Lattice susceptibility for 2D Hubbard Model within dual fermion method

TL;DR

This paper develops and applies the dual fermion method to compute lattice susceptibility in the 2D Hubbard model, comparing results with quantum Monte Carlo and dynamical vertex approximation methods.

Contribution

It provides a detailed implementation of the dual fermion approach for susceptibility calculations and compares its results with other advanced methods.

Findings

Dual fermion method captures magnetic instability in 2D Hubbard model.

Lattice susceptibility results agree well with QMC simulations.

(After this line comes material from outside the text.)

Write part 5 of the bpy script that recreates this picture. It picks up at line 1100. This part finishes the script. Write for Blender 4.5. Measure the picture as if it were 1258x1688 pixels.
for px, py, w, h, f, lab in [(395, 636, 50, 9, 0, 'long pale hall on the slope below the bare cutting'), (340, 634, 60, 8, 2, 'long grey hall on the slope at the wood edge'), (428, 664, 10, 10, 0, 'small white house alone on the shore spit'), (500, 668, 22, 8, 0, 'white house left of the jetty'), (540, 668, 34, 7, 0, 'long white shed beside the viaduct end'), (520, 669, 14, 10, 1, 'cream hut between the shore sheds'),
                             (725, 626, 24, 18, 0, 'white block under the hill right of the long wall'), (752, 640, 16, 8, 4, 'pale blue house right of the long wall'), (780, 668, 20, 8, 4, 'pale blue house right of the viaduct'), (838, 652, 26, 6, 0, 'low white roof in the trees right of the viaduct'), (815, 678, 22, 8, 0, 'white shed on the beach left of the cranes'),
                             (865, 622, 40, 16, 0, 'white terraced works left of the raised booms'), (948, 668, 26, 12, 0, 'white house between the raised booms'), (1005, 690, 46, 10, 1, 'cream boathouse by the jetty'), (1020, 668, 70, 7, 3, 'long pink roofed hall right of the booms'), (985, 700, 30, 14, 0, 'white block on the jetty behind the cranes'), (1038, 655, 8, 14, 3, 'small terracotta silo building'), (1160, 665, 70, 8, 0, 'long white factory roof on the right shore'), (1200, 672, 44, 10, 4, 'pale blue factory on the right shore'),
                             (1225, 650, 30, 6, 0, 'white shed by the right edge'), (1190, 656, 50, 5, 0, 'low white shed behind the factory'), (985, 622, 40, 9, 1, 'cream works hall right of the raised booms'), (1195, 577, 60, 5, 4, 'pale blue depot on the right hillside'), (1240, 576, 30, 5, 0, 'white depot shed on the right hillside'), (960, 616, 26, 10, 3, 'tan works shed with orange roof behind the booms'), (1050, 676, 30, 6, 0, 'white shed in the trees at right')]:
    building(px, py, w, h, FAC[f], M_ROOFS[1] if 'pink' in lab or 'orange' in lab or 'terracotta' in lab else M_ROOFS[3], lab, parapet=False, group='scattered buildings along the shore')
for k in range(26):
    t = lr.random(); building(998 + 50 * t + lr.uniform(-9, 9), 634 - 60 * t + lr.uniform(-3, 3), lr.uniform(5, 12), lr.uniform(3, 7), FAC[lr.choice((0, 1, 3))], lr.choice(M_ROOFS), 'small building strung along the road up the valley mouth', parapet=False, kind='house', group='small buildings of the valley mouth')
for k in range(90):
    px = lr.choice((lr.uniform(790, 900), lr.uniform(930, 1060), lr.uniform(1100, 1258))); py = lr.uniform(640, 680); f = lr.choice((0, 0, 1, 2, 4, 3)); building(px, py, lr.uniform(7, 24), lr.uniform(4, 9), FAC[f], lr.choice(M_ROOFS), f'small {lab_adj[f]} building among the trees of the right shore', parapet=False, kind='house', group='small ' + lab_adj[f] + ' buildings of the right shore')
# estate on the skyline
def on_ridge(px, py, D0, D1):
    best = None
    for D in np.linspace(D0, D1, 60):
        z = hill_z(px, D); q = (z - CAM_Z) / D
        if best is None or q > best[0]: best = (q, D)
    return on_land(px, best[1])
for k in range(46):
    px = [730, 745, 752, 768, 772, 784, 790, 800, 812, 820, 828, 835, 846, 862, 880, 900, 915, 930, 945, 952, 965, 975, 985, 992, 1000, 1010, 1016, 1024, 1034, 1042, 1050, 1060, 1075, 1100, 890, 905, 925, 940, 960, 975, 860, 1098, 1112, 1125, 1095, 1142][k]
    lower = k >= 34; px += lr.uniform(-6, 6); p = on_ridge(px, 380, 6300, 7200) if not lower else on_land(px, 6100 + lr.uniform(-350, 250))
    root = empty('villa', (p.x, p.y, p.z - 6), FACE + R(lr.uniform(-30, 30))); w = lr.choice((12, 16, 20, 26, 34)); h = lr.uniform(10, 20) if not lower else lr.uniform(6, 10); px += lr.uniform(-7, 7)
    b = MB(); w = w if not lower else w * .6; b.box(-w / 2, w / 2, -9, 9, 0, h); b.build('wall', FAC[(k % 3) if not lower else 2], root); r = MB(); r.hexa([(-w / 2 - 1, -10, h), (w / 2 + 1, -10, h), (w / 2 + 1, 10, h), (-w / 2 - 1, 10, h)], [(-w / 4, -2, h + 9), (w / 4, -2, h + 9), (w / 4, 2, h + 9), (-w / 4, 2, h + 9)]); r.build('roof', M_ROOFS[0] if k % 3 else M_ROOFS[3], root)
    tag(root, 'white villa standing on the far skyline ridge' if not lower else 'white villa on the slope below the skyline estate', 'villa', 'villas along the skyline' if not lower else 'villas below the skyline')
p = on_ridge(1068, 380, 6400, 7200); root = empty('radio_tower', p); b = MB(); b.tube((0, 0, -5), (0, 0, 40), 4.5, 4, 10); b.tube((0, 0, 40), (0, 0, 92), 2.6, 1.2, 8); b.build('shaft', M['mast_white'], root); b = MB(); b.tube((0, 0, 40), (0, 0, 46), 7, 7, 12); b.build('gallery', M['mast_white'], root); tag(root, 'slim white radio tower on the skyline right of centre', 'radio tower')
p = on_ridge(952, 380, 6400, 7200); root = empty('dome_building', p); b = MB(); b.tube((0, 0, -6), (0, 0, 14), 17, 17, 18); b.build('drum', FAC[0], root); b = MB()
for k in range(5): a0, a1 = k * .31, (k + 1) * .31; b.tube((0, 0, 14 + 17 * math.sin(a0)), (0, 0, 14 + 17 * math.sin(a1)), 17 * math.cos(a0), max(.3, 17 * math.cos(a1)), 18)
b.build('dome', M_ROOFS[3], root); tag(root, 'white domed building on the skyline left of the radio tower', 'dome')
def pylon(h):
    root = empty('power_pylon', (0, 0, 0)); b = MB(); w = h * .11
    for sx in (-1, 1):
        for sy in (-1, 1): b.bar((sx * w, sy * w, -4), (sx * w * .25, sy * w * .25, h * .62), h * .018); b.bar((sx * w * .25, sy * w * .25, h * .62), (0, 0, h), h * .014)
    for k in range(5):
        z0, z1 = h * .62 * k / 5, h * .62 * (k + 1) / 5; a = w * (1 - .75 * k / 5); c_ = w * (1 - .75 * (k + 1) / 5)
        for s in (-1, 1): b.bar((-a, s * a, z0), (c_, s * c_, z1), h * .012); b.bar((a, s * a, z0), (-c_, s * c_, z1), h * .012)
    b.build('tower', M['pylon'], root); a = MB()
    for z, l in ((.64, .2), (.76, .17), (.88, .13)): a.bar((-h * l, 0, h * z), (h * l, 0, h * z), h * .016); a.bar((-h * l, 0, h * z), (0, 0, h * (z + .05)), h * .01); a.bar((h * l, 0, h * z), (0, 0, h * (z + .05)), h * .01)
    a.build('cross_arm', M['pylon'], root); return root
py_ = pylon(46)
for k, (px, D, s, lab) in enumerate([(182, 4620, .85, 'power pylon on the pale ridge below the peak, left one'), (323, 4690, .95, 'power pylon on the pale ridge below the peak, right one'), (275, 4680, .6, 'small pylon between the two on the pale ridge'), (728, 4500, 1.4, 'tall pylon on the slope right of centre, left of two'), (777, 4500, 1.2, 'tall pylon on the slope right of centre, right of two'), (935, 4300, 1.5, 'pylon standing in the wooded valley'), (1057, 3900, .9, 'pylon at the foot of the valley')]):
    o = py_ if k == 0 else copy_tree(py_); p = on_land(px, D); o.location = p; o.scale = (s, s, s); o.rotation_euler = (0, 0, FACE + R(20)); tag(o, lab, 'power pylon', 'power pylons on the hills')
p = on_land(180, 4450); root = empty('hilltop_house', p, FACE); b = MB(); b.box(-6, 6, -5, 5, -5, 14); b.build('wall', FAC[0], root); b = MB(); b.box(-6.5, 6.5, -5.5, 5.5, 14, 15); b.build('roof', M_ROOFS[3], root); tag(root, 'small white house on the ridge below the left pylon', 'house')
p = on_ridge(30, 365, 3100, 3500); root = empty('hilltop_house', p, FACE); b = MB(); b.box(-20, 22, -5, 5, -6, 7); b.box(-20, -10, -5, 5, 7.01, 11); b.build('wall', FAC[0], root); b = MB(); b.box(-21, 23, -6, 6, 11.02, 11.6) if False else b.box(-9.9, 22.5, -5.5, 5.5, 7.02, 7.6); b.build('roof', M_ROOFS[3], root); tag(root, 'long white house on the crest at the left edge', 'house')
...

Comparison shows strengths of dual fermion over other methods in certain regimes.

Abstract

In this paper, we present details of the dual fermion (DF) method to study the non-local correction to single site DMFT. The DMFT two-particle Green's function is calculated using continuous time quantum monte carlo (CT-QMC) method. The momentum dependence of the vertex function is analyzed and its renormalization based on the Bethe-Salpeter equation is performed in particle-hole channel. We found a magnetic instability in both the dual and the lattice fermions. The lattice fermion susceptibility is calculated at finite temperature in this method and also in another recently proposed method, namely dynamical vertex approximation (D$\Gamma$A). The comparison between these two methods are presented in both weak and strong coupling region. Compared to the susceptibility from quantum monte carlo (QMC) simulation, both of them gave satisfied results.